囲碁の仲邑菫(なかむらすみれ)女流棋聖(14)が、日本棋院から韓国棋院への移籍手続きを進めていることが報じられた。
日本棋院は報道内容は事実だと認めており、移籍を認める方針だという。今後韓国棋院が仲邑の移籍希望を認めれば、客員棋士として韓国で活動することになる。
仲邑は2019年4月、日本棋院が「世界一になる逸材」として、特例の採用制度によりプロ採用された。いわば日本棋院は鳴り物入りで最年少プロ棋士として彼女を迎えたことになる。

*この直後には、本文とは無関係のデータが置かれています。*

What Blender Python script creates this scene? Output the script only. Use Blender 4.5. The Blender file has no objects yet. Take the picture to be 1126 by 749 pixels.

当時私は「どうせ客寄せパンダだろ」「これで弱かったらどうするんだろう」などと思ったものだ。その心配はまったくの杞憂に終わり、今年2月には初タイトルの女流棋聖を獲得するなどこれまで十分すぎる実績を積み重ねている。
今後トップ棋士として日本の棋界で活躍が期待されるなかで、今回の降って湧いた韓国棋院への移籍報道に驚いた囲碁ファンも多いだろう。
一応「さらなる棋力向上を目指す」というのが理由とされており、本人がこう希望したら誰も止めることはできない。たしかに、いまや韓国は世界屈指の強豪国であり、そのなかで研鑽に励みたいというのは、高みを目指す棋士としては納得できる。簡単にタイトルを穫れてしまう日本がヌルすぎるということかもしれない。
一方、日本棋院のサポートは十分だったのかと、という疑念もある。仲邑側に何か不満はなかったのだろうか。まあ、そうしたことは世間に漏れてこないだろうが、せっかくの「金の卵」が海外に流出するいう事態は深刻に受け止めるべきだろう。